When adjusting the PID controller, the operator must consider the dynamics of the process. For example, If the process requires opening and closing of the kiln door at operating temperature, then the controllers PID terms, specifically the derivative, should be adjusted to compensate for this type of system upset.

Once adjusted for the particular process the PID controller should operate consistently. A sudden change in the behavior of the controller is a good indication that something in the process has changed.

UNIQUE/PERENY Pro-Cast
Tape Casting Machine

This type of machine used in the production of thin ceramic tapes and films employs three different PID control loops during operation. These are used to control the heaters, the belt speed, and the level of product.

1.) Heaters - A Pro-Cast tape casting machine may have multiple zones of heat. In a typical control system, each control zone uses a single loop controller (ie-Honeywell 200 series) with a type-J thermocouple input and a 4-20ma output. The 4-20ma signal connects to a Silicone Control Rectifier (SCR) and varies the voltage output to the heaters.

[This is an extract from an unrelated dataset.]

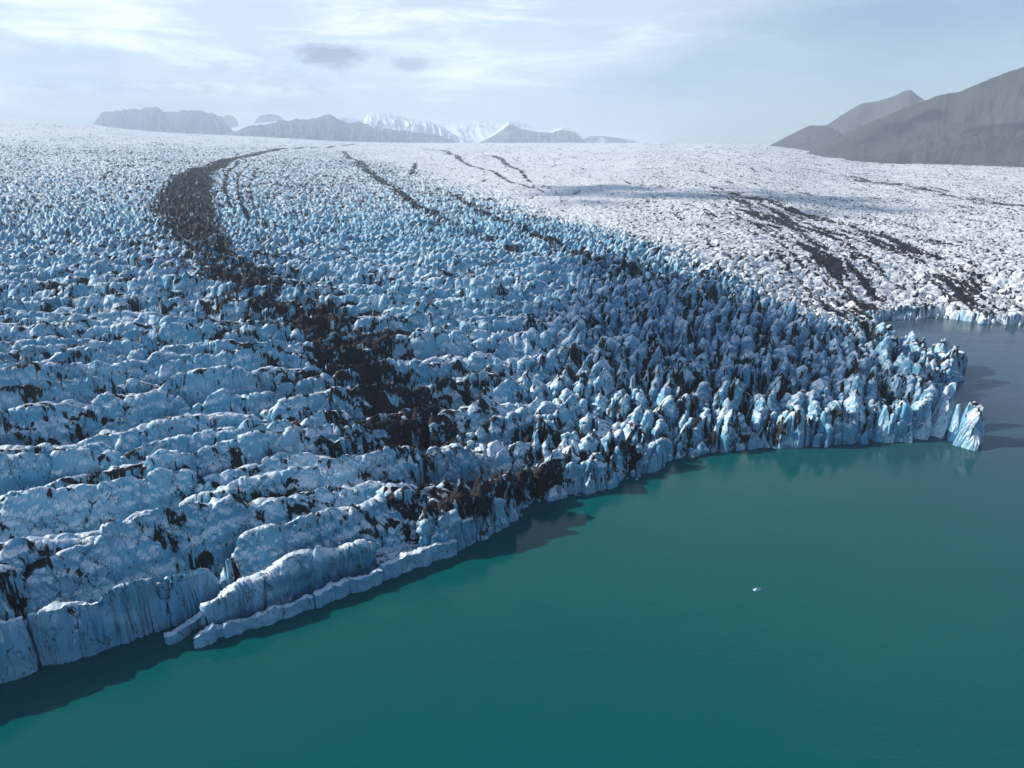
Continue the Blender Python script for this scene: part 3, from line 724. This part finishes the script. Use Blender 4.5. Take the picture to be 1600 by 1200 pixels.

2.) Conveyor Belt - A Pro-Cast tape casting machine with a mylar carrier unwinds a spool of mylar at the entrance end and winds up the mylar at the exit end. An SCR DC voltage drive is used in conjunction with a tachometer feedback to guarantee constant speed. This closed loop system allows the SCR DC drive to correct itself for any disturbances to the system.

3.) Product level control - Pro-Cast tape casting machines use a closed loop control system to control the level (amount) of slurry (product) being introduced into the machine. Here a single loop controller (ie-Honeywell 200 series) with a 4-20ma signal input and a 4-20ma signal output reads the level of slurry via a proximity sensor and then opens or closes a valve to control to a specific set point.